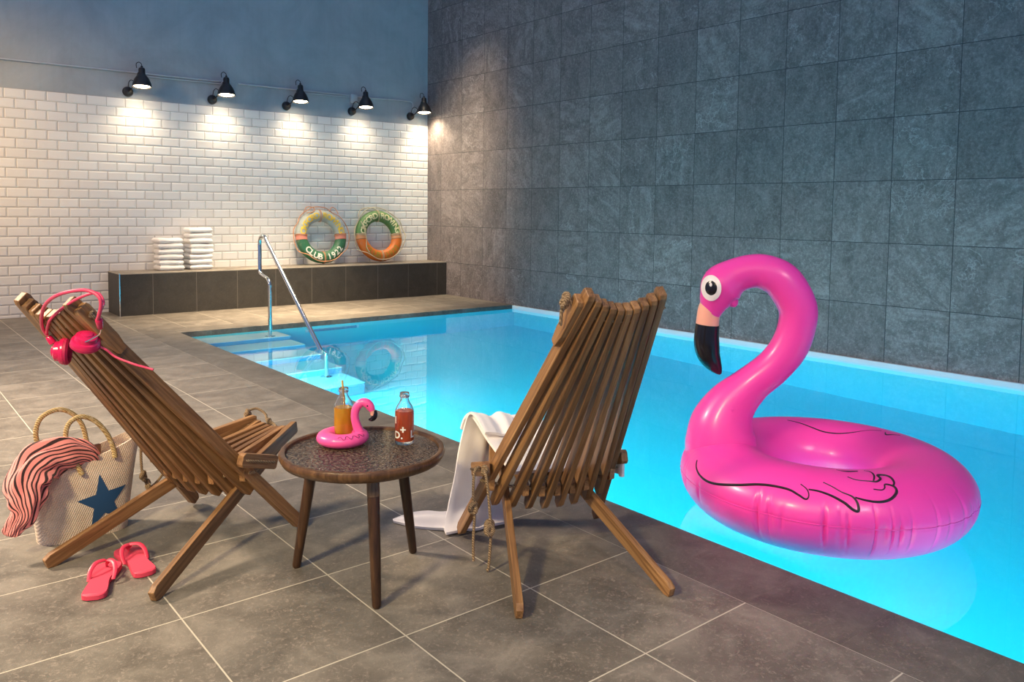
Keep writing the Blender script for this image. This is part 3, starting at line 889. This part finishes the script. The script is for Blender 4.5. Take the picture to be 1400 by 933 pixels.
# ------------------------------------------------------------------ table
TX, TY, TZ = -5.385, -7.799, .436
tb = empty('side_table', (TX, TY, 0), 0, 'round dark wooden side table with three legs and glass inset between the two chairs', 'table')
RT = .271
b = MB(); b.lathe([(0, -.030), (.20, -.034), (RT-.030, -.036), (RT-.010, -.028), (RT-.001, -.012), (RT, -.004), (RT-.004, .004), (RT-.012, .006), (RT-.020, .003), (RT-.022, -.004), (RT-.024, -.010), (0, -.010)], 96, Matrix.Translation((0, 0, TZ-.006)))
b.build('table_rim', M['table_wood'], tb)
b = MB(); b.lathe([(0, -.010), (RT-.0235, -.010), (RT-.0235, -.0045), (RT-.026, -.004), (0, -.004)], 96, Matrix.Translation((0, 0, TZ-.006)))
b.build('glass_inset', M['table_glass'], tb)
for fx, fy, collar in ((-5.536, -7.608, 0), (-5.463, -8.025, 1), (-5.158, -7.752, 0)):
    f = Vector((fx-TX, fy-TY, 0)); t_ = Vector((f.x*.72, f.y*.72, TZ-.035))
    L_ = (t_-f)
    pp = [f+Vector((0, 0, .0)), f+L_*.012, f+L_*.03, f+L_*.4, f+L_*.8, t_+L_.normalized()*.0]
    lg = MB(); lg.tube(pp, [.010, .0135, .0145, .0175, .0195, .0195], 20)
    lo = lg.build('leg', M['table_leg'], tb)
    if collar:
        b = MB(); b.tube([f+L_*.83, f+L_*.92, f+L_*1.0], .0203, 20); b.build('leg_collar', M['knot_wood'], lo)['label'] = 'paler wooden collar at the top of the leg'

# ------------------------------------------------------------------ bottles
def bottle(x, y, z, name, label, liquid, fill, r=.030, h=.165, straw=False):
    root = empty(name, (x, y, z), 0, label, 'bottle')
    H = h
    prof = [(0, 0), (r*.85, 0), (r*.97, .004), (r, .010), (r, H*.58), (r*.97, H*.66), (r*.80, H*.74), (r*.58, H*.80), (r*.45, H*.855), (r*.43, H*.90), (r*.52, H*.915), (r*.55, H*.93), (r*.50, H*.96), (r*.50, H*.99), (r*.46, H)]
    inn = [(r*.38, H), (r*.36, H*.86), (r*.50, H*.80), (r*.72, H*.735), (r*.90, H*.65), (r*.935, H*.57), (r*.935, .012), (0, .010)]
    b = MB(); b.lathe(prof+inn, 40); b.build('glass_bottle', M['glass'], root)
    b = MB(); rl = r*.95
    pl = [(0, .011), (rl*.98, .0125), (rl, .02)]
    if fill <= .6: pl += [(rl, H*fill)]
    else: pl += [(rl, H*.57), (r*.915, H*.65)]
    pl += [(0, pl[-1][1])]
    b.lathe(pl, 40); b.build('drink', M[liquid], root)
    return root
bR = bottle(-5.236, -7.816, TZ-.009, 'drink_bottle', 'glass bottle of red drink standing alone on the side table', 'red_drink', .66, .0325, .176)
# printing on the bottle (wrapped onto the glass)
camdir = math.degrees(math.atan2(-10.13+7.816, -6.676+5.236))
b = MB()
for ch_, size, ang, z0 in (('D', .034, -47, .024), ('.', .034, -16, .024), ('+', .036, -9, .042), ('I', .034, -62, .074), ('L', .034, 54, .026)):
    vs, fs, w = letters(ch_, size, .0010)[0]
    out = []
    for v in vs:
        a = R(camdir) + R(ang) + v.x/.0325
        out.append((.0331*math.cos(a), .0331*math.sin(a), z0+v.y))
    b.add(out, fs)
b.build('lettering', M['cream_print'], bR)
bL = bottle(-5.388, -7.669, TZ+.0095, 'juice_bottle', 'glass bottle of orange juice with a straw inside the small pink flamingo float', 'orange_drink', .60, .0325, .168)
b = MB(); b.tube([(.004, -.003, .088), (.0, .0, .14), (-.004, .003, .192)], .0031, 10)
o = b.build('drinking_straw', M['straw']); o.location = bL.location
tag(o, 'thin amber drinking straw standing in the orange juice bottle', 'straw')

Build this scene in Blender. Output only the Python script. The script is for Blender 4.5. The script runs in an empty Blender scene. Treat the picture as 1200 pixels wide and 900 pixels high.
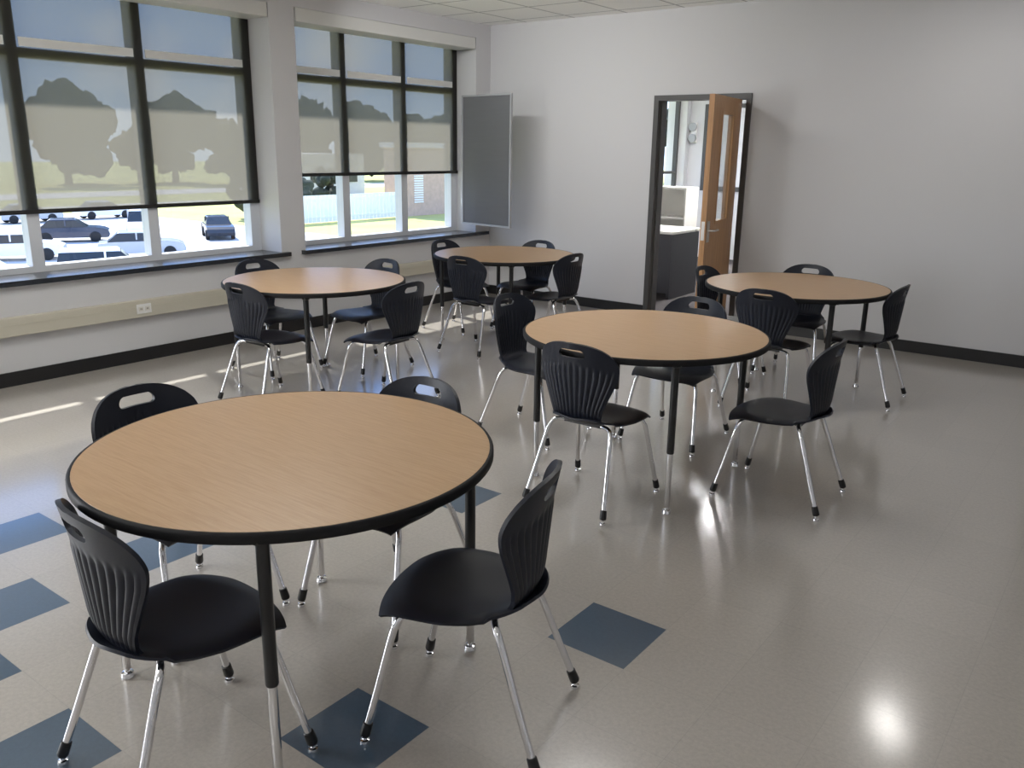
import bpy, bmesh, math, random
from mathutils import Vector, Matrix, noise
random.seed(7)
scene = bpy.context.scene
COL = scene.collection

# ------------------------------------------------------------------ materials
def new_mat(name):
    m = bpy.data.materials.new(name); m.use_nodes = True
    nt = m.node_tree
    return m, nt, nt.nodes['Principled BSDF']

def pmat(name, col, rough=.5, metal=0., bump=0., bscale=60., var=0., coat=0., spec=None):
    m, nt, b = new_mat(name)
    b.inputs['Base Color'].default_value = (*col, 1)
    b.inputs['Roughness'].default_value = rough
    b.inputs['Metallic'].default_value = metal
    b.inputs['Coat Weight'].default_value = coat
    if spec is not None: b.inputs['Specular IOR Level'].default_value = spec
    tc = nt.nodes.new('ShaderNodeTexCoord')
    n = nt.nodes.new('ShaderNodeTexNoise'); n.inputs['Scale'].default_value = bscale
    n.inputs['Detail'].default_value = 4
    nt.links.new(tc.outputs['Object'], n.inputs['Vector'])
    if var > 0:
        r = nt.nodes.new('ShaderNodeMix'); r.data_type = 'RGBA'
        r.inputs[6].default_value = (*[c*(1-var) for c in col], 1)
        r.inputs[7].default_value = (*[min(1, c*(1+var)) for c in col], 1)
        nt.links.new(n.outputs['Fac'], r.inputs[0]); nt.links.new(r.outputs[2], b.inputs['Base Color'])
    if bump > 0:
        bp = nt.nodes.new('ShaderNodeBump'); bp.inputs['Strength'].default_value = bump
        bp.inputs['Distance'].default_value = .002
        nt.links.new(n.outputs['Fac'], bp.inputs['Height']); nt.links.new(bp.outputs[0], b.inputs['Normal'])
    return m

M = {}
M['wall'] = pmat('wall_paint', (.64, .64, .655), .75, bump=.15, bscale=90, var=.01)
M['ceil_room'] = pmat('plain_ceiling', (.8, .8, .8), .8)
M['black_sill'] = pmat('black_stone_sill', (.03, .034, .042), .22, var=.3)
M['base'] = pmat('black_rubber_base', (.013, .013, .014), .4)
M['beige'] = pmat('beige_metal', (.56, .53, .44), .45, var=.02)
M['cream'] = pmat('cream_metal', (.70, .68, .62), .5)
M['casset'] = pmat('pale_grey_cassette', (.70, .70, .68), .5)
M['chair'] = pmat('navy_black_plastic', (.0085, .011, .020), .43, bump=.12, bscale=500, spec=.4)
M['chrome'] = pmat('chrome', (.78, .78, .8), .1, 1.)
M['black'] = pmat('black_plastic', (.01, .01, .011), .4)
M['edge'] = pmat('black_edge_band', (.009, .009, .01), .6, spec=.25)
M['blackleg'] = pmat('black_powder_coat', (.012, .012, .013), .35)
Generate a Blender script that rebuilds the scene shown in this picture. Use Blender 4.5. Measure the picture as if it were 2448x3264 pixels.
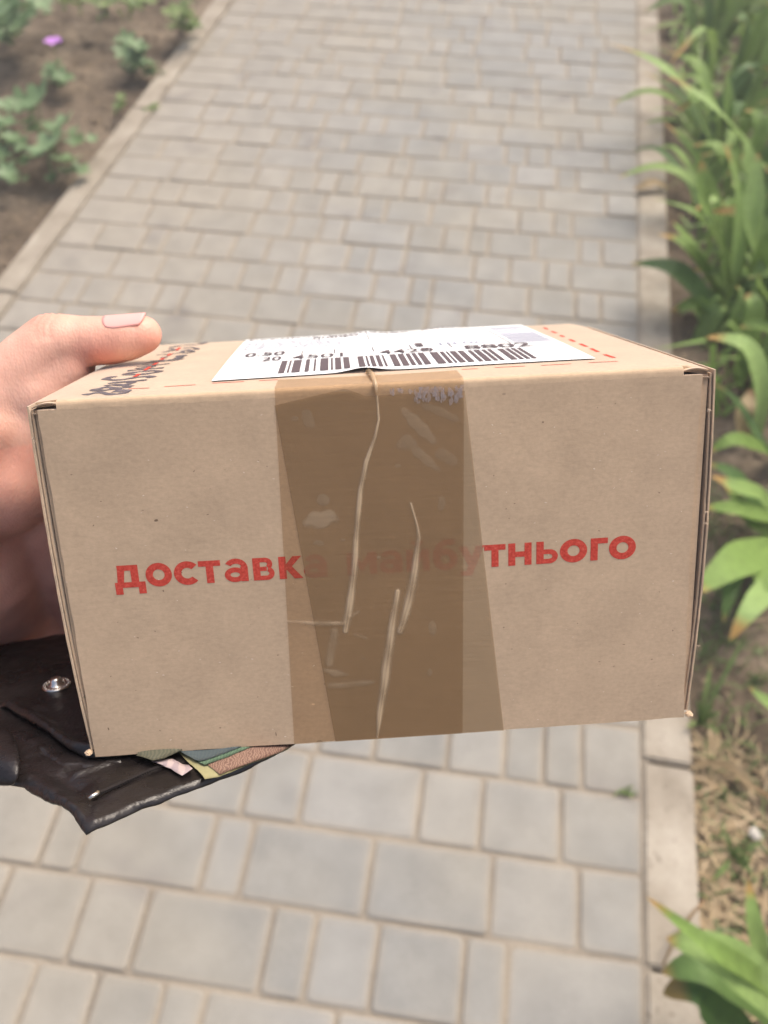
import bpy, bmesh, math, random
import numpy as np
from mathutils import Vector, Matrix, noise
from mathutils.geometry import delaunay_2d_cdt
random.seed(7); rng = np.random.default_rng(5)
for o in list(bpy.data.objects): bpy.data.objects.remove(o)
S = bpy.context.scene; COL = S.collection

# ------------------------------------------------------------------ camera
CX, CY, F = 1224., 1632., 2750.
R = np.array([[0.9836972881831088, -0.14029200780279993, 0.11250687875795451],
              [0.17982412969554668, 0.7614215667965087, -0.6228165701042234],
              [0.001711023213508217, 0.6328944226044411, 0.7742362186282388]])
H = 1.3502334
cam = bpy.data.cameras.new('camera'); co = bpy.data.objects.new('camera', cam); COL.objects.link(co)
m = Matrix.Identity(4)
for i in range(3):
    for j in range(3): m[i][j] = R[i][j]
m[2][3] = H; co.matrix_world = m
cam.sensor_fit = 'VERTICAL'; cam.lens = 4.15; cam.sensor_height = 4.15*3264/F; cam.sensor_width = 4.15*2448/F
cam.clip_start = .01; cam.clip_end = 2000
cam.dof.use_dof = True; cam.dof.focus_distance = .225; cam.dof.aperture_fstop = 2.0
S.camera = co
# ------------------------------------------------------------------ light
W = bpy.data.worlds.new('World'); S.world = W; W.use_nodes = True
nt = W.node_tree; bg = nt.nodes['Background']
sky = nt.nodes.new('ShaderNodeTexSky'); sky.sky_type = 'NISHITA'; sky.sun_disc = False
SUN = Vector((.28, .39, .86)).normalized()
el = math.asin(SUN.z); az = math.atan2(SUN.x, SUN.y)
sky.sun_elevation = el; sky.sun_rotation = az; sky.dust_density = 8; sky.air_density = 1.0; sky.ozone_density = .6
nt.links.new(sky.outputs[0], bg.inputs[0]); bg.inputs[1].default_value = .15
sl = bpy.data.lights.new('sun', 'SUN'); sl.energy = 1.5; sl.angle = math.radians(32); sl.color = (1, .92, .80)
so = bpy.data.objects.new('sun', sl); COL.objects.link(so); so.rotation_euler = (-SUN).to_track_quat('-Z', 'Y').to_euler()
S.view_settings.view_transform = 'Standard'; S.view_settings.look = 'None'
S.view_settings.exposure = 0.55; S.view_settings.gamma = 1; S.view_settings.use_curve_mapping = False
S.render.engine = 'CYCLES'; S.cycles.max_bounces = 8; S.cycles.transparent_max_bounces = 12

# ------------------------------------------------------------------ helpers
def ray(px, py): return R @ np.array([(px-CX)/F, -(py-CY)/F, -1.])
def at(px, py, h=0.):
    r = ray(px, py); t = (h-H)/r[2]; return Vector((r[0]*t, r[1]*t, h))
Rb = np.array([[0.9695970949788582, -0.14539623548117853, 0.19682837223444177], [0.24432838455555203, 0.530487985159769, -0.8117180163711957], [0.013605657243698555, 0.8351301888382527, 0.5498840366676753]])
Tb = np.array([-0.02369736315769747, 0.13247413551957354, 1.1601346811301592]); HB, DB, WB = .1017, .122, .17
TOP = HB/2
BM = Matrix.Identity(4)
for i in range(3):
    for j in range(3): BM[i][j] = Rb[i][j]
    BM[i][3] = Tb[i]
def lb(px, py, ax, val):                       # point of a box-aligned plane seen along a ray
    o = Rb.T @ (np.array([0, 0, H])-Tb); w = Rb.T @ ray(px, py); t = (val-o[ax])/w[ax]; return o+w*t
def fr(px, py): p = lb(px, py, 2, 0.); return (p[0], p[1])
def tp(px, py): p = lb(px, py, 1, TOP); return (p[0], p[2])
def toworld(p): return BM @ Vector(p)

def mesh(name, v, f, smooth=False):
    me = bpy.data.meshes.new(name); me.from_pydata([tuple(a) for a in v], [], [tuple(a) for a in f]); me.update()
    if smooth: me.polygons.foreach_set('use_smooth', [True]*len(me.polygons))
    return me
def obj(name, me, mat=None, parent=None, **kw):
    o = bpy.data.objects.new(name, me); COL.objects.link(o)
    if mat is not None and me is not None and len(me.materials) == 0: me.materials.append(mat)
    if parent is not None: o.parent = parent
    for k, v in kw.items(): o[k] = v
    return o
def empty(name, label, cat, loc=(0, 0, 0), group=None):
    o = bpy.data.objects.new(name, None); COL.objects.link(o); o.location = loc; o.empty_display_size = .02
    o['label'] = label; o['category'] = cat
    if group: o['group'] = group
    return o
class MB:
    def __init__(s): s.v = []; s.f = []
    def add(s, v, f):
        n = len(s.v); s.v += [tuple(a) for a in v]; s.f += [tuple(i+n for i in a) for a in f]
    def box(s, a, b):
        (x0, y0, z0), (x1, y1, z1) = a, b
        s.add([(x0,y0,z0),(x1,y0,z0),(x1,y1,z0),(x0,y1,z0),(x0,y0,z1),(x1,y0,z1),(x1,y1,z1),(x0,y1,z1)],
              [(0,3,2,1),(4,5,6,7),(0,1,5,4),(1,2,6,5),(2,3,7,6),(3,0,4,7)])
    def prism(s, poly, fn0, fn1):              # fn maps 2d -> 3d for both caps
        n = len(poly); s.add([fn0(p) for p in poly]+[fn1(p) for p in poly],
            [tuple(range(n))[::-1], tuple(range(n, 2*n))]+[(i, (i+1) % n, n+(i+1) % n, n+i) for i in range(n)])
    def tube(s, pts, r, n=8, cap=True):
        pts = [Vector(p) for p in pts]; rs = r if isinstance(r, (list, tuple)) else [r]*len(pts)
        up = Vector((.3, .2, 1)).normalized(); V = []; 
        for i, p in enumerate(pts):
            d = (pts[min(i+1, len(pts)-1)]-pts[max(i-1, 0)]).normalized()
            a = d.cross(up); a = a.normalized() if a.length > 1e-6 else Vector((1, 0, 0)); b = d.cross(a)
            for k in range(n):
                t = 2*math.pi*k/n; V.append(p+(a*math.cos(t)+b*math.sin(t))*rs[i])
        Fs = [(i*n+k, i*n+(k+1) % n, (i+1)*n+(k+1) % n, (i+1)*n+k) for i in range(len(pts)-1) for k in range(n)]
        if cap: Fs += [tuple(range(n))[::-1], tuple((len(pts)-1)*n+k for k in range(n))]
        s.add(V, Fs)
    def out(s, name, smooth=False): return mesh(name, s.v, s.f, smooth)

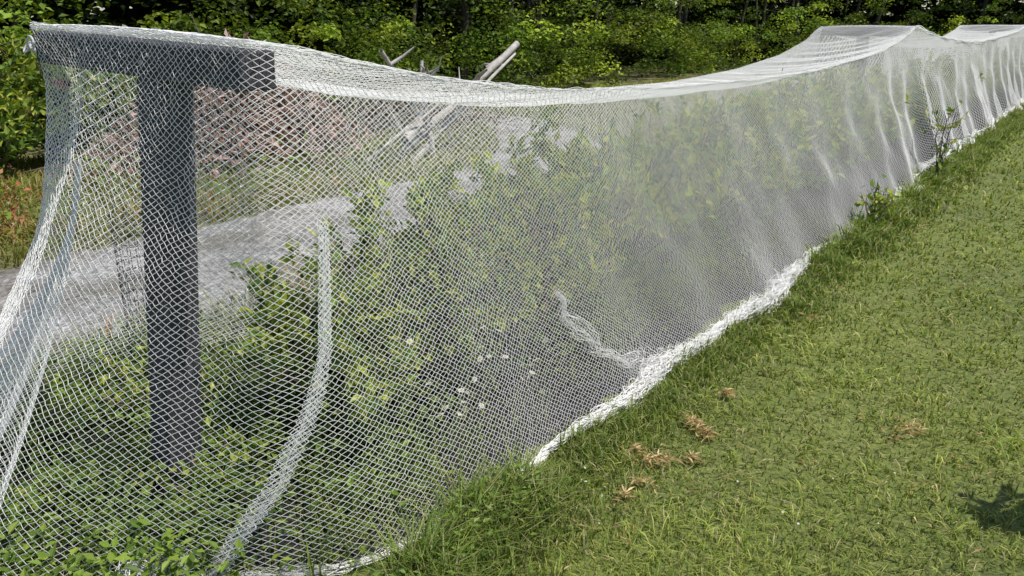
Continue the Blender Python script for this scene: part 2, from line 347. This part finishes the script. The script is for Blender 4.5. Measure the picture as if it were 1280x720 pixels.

REQUEST
Take only the lines above from the one that has "Build this scene" through the one that has "COL = scene.collection" and reproduce them exactly, omitting any pictures.

ANSWER TO THE TASK
Build this scene in Blender. Output only the Python script. The script is for Blender 4.5. The script runs in an empty Blender scene. Treat the picture as 1200 pixels wide and 900 pixels high.
import bpy, bmesh, math, random
from mathutils import Vector, Matrix, noise
random.seed(7)
scene = bpy.context.scene
COL = scene.collection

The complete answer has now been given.